**TO DO:**
Starting at the first line of the data, please print exactly those lines through the one that holds "the ground (m)", omitting every picture.

>> BEGIN

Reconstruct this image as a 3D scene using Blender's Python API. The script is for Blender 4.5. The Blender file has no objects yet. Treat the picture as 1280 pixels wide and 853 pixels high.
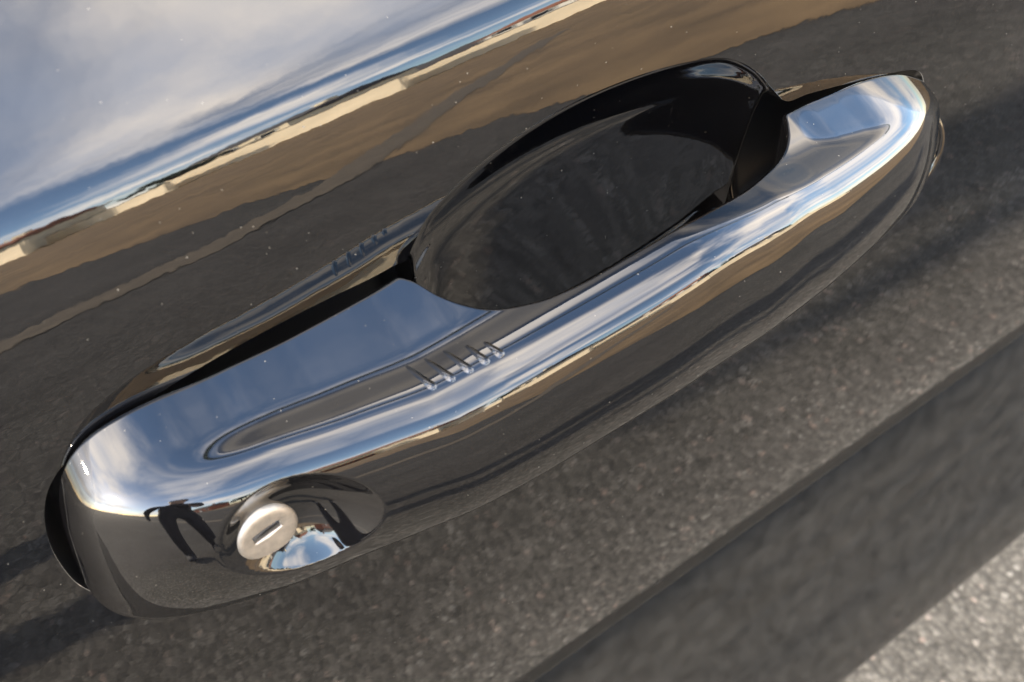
import bpy, bmesh, math, random
import numpy as np
from mathutils import Matrix, Vector
rad = math.radians
sc = bpy.context.scene
C = sc.collection
random.seed(7)
HZ = 0.90            # height of the door handle's datum above the ground (m)

# ------------------------------------------------------------------ camera
R = np.array([[0.83766788, 0.47262536, -0.27374767],
              [-0.53554721, 0.61233248, -0.58158243],
              [-0.10724601, 0.63377772, 0.76604444]])
CP = np.array([-0.05753663, -0.12219659, 0.16080277 + HZ])
cd = bpy.data.cameras.new('camera')
cam = bpy.data.objects.new('camera', cd); C.objects.link(cam)
M = Matrix([list(R[i]) + [CP[i]] for i in range(3)] + [[0, 0, 0, 1]])
cam.matrix_world = M
cd.sensor_width = 5.76; cd.lens = 4.5
cd.clip_start = 0.003; cd.clip_end = 2000
cd.dof.use_dof = True; cd.dof.focus_distance = 0.205; cd.dof.aperture_fstop = 3.0
sc.camera = cam

# ------------------------------------------------------------------ light
SUN_EL, SUN_AZ = rad(27), math.atan2(-0.13, -0.99)      # sun low, along the kerb
sdir = Vector((math.cos(SUN_EL) * math.cos(SUN_AZ), math.cos(SUN_EL) * math.sin(SUN_AZ), math.sin(SUN_EL)))
ld = bpy.data.lights.new('sun', 'SUN'); ld.energy = 4.2; ld.angle = rad(2.0); ld.color = (1.0, 0.86, 0.68)
sun = bpy.data.objects.new('sun', ld); C.objects.link(sun)
sun.rotation_euler = (-sdir).to_track_quat('-Z', 'Y').to_euler()

w = bpy.data.worlds.new('World'); sc.world = w; w.use_nodes = True
nt = w.node_tree; nt.nodes.clear()
def N(t, ty, **k):
    n = t.nodes.new(ty)
    for a, v in k.items():
        if a.startswith('i_'): n.inputs[a[2:].replace('_', ' ')].default_value = v
        else: setattr(n, a, v)
    return n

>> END

**SOLUTION FOR THIS TASK:**
Reconstruct this image as a 3D scene using Blender's Python API. The script is for Blender 4.5. The Blender file has no objects yet. Treat the picture as 1280 pixels wide and 853 pixels high.
import bpy, bmesh, math, random
import numpy as np
from mathutils import Matrix, Vector
rad = math.radians
sc = bpy.context.scene
C = sc.collection
random.seed(7)
HZ = 0.90            # height of the door handle's datum above the ground (m)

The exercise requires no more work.